Like his bandmates, Damon Banks is engaging and kind. His role was as essential to the sound of the Trio as Aston Barrett’s was with the Wailers. He provided ballast for Ramamurthy’s sailing violin, and with judicious use of pedals and effects, created drone-like sound beds for the band’s soaring discourse. Born and raised in the Bronx and educated at the High School of Music & Art and Fisk University, Banks has provided services for artists ranging from George Benson and Arto Lindsay, to Hassan Hakmoun and Angelique Kidjo. He will be back in the area on March 8 performing with Aaron Shragge’s Whispering World, and will be tagging along on January 4 when his wife, the violinist Gwen Laster, brings her New Muse4tet to Springfield.
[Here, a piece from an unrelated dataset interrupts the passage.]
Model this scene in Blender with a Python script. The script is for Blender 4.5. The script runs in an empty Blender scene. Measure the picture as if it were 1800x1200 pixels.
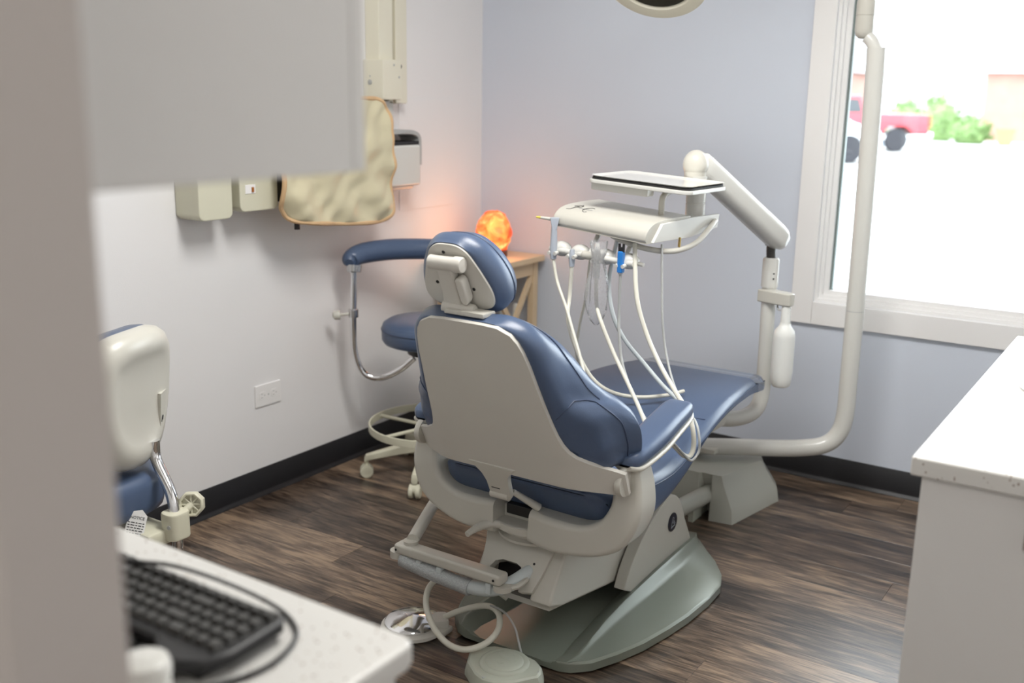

The New Moon Suite is a meditation on multiculturalism. Studying South Indian Carnatic music while growing up in New Jersey, Ramamurthy had one foot in two very different musical cultures. “It was Aaji who reminded me that there was only ONE me,” Ramamurthy writes in the liner notes. “That there actually are no lines.” That oneness permeated the music we heard on Thursday. Ragas, spiritual jazz, the vast openness of the avant-garde, the funk of urban America, were all clearly present, happily co-existing in one organic form.
The Arum Ramamurthy Trio was at Next Stage Arts in Putney, VT on October 18, and performed at the Iron Horse in late September, as part of the Northampton Jazz Festival. I was glad Festival organizers Ruth Griggs, Paul Arslanian and Carol Abbe Smith, who were so busy running around that day they didn’t get to hear the Trio, were in the house and able to sit with the music. For all of us, it was a balm for battered souls.